By section 3 of the original act (section 728 of Shannon’s Compilation) it is provided that the tax shall be a lien upon the real estate, and that the owner of any personal estate subject to the tax shall. make full report and. return of same to the clerk of the county court within one year from the death of the decedent, and enter into security for the payment of the tax to the satisfaction of such clerk, and, in case of failure so to do, the tax shall be immediately payable and collectible.

It is left somewhat uncertain by the connection as given, in the original act whether the provision for bond is intended, except in cases where there are life estates or periods of years intervening. We need not now decide this question, as in the present case there are no intervening estates, and the tax, in any event, was due and payable at the end of one year from the death of the decedent, and a report was a necessary incident to the settlement for and payment of the tax.

*696The fact that proceedings are pending to test the validity of the will can not postpone the maturity of the tax, when it appears that in either event, tes-tacy or intestacy, the tax will be payable, and at the same rate as in the present case.

We axe of opinion, however, that the estate is liable for the tax only to the extent of its clear value, and that “clear value” means net value after the payment of all debts and expenses of administration, or execution of the will, in case of testacy, and in cases where the will is contested, and expenses for attorney’s fees, etc., are incurred by the executor in attempting to sustain the will, these fees and expenses must be treated as expenses of administration, and deducted from the amount of the estate, in order to reach its clear value.

In such case, it is the duty of the executor and clerk of the county court to make an estimate of such fees and expenses, and to tentatively allow for them, and thus approximate the amount of tax to be paid; and this amount should be paid subject to revision upon final statement and settlement of accounts.

Under section 11 of the act, provision is made, which, we think, covers the case, where the executor may have paid too much tax, and allows its recovery back from the clerk, or out of the State treasury, when overpayment is made.

In the present instance, $4,000 has been paid upon an estimate of clear value of $80,000, but this pay*697ment was not made for some four-months after tbe tax was due and payable.
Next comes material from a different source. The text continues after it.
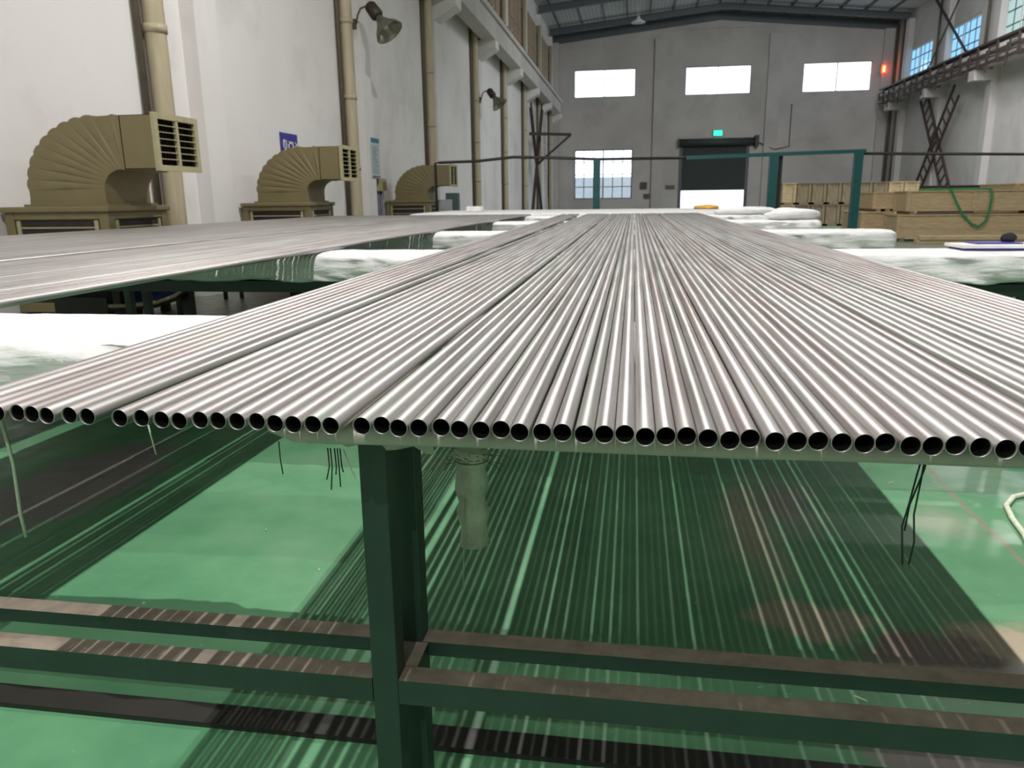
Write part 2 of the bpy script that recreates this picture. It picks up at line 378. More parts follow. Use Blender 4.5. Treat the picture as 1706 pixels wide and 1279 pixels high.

We are of opinion that the tax bears interest from tbe date when payable, to wit, one year from tbe death of tbe decedent; and this notwithstanding tbe impediments in the way of paying oyer tbe whole of it, such as tbe pendency of litigation, tbe scarcity of funds, and other causes.

Tbe next question that arises is as to tbe liability of tbe estate for attorney’s fees, and, if liable at all, for what amount.

It is made tbe duty of tbe county court clerk to collect tbe tax, and for that purpose be is by tbe act authorized to employ an attorney, who shall have a reasonable fee for bis services, to be paid, in addition to tbe tax, by tbe party liable for tbe tax.

It appears that tbe clerk of tbe county court of Davidson county has entered into an agreement with Thomas B. Johnson, one of tbe three revenue agents of tbe State, whose office it is to collect back or delinquent taxes, to look after, bring suit for, and collect such inheritance taxes as may be overdue.

Mr. Johnson claims that be has tbe right, by virtue of bis office, and under tbe statute defining bis duties, to look after and collect this tax, and bring suit therefor, as Avell as under tbe appointment of tbe county court clerk, and that, under tbe statute, bis compensation for such service is fixed at 15 per cent, upon tbe amount of tax realized.

*698It is held in Zickler v. Union Bank & Trust Co., 104 Tenn., 281 (57 S. W., 341), that the inheritance tax law, contained in chapter 174, Acts 1893, was designed to furnish a complete system of taxation upon the subject of collateral inheritance taxes; that is, a system, in and of itself, to be executed according to the provisions of that act.

Under these provisions, it was the duty of the county court clerk of Davidson county to have collected this tax, and, when suit became necessary, it should have been brought in that court; and the clerk, under the act, had the authority to employ an attorney, to be paid a reasonable compensation for his services, in that court. This suit was not brought in that court, but in the chancery court. There was, however, no demurrer or plea to the jurisdiction, and we hold that it could be maintained, under 'such circumstances, in the chancery court.

But it must be conducted and treated as though it had been brought in the county court, and in accordance with the provisions of the act, by an attorney employed by the county court clerk under that act.

The suit must therefore be treated as if brought by Mr. Johnson under his employment by the county court clerk, and not by him in his official capacity of State revenue agent.

This being so, he would, under the general inheritance act, be entitled to a reasonable fee in the court *699below; but the act provides only a fee for services in the county court to such attorney, and contemplates that on appeal to the circuit court it shall be looked after by the district attorney, and in the supreme court by the attorney-general and reporter.

The court is therefore of opinion that Mr. Johnson acted under his employment by the county court clerk, and is entitled only to a reasonable fee for his services in the chancery court below, which is fixed at 5 per cent, upon the amount of tax so far realized, and that may hereafter be realized.

This fee, however, will go to him as the employed attorney of the county court clerk, to be paid by the parties liable for the tax, but will constitute no part of the salary provided in the act relating to State revenue agents.

Nor will the $4,000 taxes recovered in this suit, or the amount hereafter recovered, be treated as a fund out of which his salary of $2,500 as revenue agent is to be paid by the comptroller. In other words, the inheritance tax collected and to be collected out of the decedent’s estate will be treated as though collected under the general inheritance law, and the fees of Mr. Johnson, of 5 per cent., will be paid to him as though he did not fill the office of revenue agent for the State, and independent of his salary as such agent, just as they would be to any other attorney whom the county court clerk might see fit to employ.

*700The decree of the court below will be modified as herein indicated, and in all other respects affirmed, and the cause is remanded to the court below for further proceedings.

The costs of the cause will be paid by the estate of Mrs. Furman.